(Exercise directions)
Copy out all of the data below with no alterations.

(Records for processing)
----

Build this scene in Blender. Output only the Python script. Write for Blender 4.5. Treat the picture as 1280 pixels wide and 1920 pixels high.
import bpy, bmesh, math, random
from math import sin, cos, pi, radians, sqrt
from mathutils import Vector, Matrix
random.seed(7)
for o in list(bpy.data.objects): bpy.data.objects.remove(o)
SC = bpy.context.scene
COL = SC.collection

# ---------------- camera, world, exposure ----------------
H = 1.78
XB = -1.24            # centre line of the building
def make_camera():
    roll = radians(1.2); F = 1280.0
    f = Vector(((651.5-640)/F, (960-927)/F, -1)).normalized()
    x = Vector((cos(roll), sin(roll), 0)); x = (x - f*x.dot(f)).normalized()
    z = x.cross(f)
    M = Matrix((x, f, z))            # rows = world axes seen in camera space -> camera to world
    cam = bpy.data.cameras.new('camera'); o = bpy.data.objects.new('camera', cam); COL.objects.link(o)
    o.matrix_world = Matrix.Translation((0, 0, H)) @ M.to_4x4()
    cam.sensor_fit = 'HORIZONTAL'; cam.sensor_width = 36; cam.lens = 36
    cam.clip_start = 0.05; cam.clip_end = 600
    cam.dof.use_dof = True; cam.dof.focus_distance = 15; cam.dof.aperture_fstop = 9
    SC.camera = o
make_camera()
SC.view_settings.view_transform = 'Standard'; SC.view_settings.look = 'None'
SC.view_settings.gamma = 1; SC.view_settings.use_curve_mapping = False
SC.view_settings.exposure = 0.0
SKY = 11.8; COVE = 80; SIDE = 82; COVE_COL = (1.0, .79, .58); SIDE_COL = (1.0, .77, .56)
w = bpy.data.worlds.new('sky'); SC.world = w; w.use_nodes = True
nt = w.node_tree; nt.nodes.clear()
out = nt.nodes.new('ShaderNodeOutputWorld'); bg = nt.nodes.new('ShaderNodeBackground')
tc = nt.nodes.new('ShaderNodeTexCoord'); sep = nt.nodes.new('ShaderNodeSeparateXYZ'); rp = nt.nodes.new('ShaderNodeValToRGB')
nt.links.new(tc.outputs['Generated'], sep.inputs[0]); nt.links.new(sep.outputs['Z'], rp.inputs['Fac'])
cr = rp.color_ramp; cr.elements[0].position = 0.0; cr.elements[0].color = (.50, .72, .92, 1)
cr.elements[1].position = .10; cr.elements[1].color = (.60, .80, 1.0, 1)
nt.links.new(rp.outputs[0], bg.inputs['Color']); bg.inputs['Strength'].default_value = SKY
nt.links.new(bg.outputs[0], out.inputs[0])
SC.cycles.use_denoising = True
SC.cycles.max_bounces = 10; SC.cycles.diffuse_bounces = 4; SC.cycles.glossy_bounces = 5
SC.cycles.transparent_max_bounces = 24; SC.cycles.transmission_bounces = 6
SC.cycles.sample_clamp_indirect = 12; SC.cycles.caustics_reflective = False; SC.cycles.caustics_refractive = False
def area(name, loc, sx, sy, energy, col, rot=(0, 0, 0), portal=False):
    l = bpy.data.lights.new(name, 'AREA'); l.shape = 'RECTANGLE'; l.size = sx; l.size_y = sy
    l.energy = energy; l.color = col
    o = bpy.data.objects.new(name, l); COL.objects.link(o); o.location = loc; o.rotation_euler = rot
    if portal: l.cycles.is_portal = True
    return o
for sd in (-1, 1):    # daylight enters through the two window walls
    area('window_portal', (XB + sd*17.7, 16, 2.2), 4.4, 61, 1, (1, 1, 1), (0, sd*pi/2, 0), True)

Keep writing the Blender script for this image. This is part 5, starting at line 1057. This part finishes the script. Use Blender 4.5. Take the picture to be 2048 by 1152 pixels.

----

(Solution to this problem)
Build this scene in Blender. Output only the Python script. Write for Blender 4.5. Treat the picture as 1280 pixels wide and 1920 pixels high.
import bpy, bmesh, math, random
from math import sin, cos, pi, radians, sqrt
from mathutils import Vector, Matrix
random.seed(7)
for o in list(bpy.data.objects): bpy.data.objects.remove(o)
SC = bpy.context.scene
COL = SC.collection

# ---------------- camera, world, exposure ----------------
H = 1.78
XB = -1.24            # centre line of the building
def make_camera():
    roll = radians(1.2); F = 1280.0
    f = Vector(((651.5-640)/F, (960-927)/F, -1)).normalized()
    x = Vector((cos(roll), sin(roll), 0)); x = (x - f*x.dot(f)).normalized()
    z = x.cross(f)
    M = Matrix((x, f, z))            # rows = world axes seen in camera space -> camera to world
    cam = bpy.data.cameras.new('camera'); o = bpy.data.objects.new('camera', cam); COL.objects.link(o)
    o.matrix_world = Matrix.Translation((0, 0, H)) @ M.to_4x4()
    cam.sensor_fit = 'HORIZONTAL'; cam.sensor_width = 36; cam.lens = 36
    cam.clip_start = 0.05; cam.clip_end = 600
    cam.dof.use_dof = True; cam.dof.focus_distance = 15; cam.dof.aperture_fstop = 9
    SC.camera = o
make_camera()
SC.view_settings.view_transform = 'Standard'; SC.view_settings.look = 'None'
SC.view_settings.gamma = 1; SC.view_settings.use_curve_mapping = False
SC.view_settings.exposure = 0.0
SKY = 11.8; COVE = 80; SIDE = 82; COVE_COL = (1.0, .79, .58); SIDE_COL = (1.0, .77, .56)
w = bpy.data.worlds.new('sky'); SC.world = w; w.use_nodes = True
nt = w.node_tree; nt.nodes.clear()
out = nt.nodes.new('ShaderNodeOutputWorld'); bg = nt.nodes.new('ShaderNodeBackground')
tc = nt.nodes.new('ShaderNodeTexCoord'); sep = nt.nodes.new('ShaderNodeSeparateXYZ'); rp = nt.nodes.new('ShaderNodeValToRGB')
nt.links.new(tc.outputs['Generated'], sep.inputs[0]); nt.links.new(sep.outputs['Z'], rp.inputs['Fac'])
cr = rp.color_ramp; cr.elements[0].position = 0.0; cr.elements[0].color = (.50, .72, .92, 1)
cr.elements[1].position = .10; cr.elements[1].color = (.60, .80, 1.0, 1)
nt.links.new(rp.outputs[0], bg.inputs['Color']); bg.inputs['Strength'].default_value = SKY
nt.links.new(bg.outputs[0], out.inputs[0])
SC.cycles.use_denoising = True
SC.cycles.max_bounces = 10; SC.cycles.diffuse_bounces = 4; SC.cycles.glossy_bounces = 5
SC.cycles.transparent_max_bounces = 24; SC.cycles.transmission_bounces = 6
SC.cycles.sample_clamp_indirect = 12; SC.cycles.caustics_reflective = False; SC.cycles.caustics_refractive = False
def area(name, loc, sx, sy, energy, col, rot=(0, 0, 0), portal=False):
    l = bpy.data.lights.new(name, 'AREA'); l.shape = 'RECTANGLE'; l.size = sx; l.size_y = sy
    l.energy = energy; l.color = col
    o = bpy.data.objects.new(name, l); COL.objects.link(o); o.location = loc; o.rotation_euler = rot
    if portal: l.cycles.is_portal = True
    return o
for sd in (-1, 1):    # daylight enters through the two window walls
    area('window_portal', (XB + sd*17.7, 16, 2.2), 4.4, 61, 1, (1, 1, 1), (0, sd*pi/2, 0), True)

Keep writing the Blender script for this image. This is part 5, starting at line 1057. This part finishes the script. Use Blender 4.5. Take the picture to be 2048 by 1152 pixels.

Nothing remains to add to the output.